▶ _WHAT YOU WILL DO_
Reproduce the material in full, unchanged.
** Start DATA **
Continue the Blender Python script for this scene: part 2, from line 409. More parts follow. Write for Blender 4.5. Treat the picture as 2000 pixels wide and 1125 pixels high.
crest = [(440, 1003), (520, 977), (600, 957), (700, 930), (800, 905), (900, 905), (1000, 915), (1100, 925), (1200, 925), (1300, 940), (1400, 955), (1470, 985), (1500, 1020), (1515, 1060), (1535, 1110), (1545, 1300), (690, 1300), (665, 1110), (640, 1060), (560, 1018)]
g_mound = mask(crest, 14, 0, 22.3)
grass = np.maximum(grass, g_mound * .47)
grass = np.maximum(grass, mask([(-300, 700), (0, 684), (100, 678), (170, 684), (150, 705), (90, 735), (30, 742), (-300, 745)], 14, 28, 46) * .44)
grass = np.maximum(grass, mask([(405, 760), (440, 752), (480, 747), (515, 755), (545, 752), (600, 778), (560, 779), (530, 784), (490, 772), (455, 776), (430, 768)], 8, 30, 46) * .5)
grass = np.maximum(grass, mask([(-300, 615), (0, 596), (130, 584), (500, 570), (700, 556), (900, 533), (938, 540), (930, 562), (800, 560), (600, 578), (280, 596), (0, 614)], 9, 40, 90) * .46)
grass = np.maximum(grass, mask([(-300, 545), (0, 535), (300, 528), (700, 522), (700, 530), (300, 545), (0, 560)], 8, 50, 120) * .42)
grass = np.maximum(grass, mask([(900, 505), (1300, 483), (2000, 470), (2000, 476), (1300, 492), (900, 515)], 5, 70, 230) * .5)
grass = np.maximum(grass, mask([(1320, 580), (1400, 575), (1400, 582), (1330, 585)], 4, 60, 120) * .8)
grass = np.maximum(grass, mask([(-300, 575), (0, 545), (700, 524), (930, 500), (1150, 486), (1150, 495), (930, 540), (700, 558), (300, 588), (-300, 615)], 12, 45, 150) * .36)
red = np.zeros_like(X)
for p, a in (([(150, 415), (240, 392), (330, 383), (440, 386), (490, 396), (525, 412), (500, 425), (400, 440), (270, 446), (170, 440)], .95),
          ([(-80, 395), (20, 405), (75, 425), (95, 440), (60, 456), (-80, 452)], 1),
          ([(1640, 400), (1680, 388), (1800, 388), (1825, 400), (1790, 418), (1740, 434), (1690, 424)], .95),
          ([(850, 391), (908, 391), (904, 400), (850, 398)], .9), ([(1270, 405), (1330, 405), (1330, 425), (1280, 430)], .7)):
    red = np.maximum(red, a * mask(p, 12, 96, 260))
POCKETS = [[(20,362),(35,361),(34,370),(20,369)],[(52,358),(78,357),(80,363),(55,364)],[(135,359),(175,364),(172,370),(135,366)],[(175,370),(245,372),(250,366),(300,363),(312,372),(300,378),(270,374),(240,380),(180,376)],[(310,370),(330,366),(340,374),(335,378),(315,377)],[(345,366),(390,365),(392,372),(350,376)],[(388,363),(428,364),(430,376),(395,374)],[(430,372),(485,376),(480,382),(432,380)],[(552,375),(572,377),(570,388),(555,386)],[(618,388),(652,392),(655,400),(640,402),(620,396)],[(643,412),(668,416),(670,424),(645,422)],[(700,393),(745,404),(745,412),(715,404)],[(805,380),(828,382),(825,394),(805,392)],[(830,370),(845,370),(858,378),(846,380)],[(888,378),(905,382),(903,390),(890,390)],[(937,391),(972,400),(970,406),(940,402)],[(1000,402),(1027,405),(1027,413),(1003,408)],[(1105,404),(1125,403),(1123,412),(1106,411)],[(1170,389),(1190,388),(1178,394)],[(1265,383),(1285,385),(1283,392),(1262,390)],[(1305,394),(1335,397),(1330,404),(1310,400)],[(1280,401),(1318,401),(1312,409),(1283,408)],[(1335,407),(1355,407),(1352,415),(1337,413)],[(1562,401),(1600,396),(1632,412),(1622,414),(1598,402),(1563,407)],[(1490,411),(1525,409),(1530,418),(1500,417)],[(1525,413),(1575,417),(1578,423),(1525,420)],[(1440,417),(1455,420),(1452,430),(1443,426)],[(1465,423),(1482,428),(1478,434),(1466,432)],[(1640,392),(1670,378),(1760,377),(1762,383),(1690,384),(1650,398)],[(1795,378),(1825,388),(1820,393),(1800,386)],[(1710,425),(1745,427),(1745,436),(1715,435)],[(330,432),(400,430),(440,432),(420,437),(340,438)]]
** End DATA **
▶ _EXERCISE OUTPUT_
Continue the Blender Python script for this scene: part 2, from line 409. More parts follow. Write for Blender 4.5. Treat the picture as 2000 pixels wide and 1125 pixels high.
crest = [(440, 1003), (520, 977), (600, 957), (700, 930), (800, 905), (900, 905), (1000, 915), (1100, 925), (1200, 925), (1300, 940), (1400, 955), (1470, 985), (1500, 1020), (1515, 1060), (1535, 1110), (1545, 1300), (690, 1300), (665, 1110), (640, 1060), (560, 1018)]
g_mound = mask(crest, 14, 0, 22.3)
grass = np.maximum(grass, g_mound * .47)
grass = np.maximum(grass, mask([(-300, 700), (0, 684), (100, 678), (170, 684), (150, 705), (90, 735), (30, 742), (-300, 745)], 14, 28, 46) * .44)
grass = np.maximum(grass, mask([(405, 760), (440, 752), (480, 747), (515, 755), (545, 752), (600, 778), (560, 779), (530, 784), (490, 772), (455, 776), (430, 768)], 8, 30, 46) * .5)
grass = np.maximum(grass, mask([(-300, 615), (0, 596), (130, 584), (500, 570), (700, 556), (900, 533), (938, 540), (930, 562), (800, 560), (600, 578), (280, 596), (0, 614)], 9, 40, 90) * .46)
grass = np.maximum(grass, mask([(-300, 545), (0, 535), (300, 528), (700, 522), (700, 530), (300, 545), (0, 560)], 8, 50, 120) * .42)
grass = np.maximum(grass, mask([(900, 505), (1300, 483), (2000, 470), (2000, 476), (1300, 492), (900, 515)], 5, 70, 230) * .5)
grass = np.maximum(grass, mask([(1320, 580), (1400, 575), (1400, 582), (1330, 585)], 4, 60, 120) * .8)
grass = np.maximum(grass, mask([(-300, 575), (0, 545), (700, 524), (930, 500), (1150, 486), (1150, 495), (930, 540), (700, 558), (300, 588), (-300, 615)], 12, 45, 150) * .36)
red = np.zeros_like(X)
for p, a in (([(150, 415), (240, 392), (330, 383), (440, 386), (490, 396), (525, 412), (500, 425), (400, 440), (270, 446), (170, 440)], .95),
          ([(-80, 395), (20, 405), (75, 425), (95, 440), (60, 456), (-80, 452)], 1),
          ([(1640, 400), (1680, 388), (1800, 388), (1825, 400), (1790, 418), (1740, 434), (1690, 424)], .95),
          ([(850, 391), (908, 391), (904, 400), (850, 398)], .9), ([(1270, 405), (1330, 405), (1330, 425), (1280, 430)], .7)):
    red = np.maximum(red, a * mask(p, 12, 96, 260))
POCKETS = [[(20,362),(35,361),(34,370),(20,369)],[(52,358),(78,357),(80,363),(55,364)],[(135,359),(175,364),(172,370),(135,366)],[(175,370),(245,372),(250,366),(300,363),(312,372),(300,378),(270,374),(240,380),(180,376)],[(310,370),(330,366),(340,374),(335,378),(315,377)],[(345,366),(390,365),(392,372),(350,376)],[(388,363),(428,364),(430,376),(395,374)],[(430,372),(485,376),(480,382),(432,380)],[(552,375),(572,377),(570,388),(555,386)],[(618,388),(652,392),(655,400),(640,402),(620,396)],[(643,412),(668,416),(670,424),(645,422)],[(700,393),(745,404),(745,412),(715,404)],[(805,380),(828,382),(825,394),(805,392)],[(830,370),(845,370),(858,378),(846,380)],[(888,378),(905,382),(903,390),(890,390)],[(937,391),(972,400),(970,406),(940,402)],[(1000,402),(1027,405),(1027,413),(1003,408)],[(1105,404),(1125,403),(1123,412),(1106,411)],[(1170,389),(1190,388),(1178,394)],[(1265,383),(1285,385),(1283,392),(1262,390)],[(1305,394),(1335,397),(1330,404),(1310,400)],[(1280,401),(1318,401),(1312,409),(1283,408)],[(1335,407),(1355,407),(1352,415),(1337,413)],[(1562,401),(1600,396),(1632,412),(1622,414),(1598,402),(1563,407)],[(1490,411),(1525,409),(1530,418),(1500,417)],[(1525,413),(1575,417),(1578,423),(1525,420)],[(1440,417),(1455,420),(1452,430),(1443,426)],[(1465,423),(1482,428),(1478,434),(1466,432)],[(1640,392),(1670,378),(1760,377),(1762,383),(1690,384),(1650,398)],[(1795,378),(1825,388),(1820,393),(1800,386)],[(1710,425),(1745,427),(1745,436),(1715,435)],[(330,432),(400,430),(440,432),(420,437),(340,438)]]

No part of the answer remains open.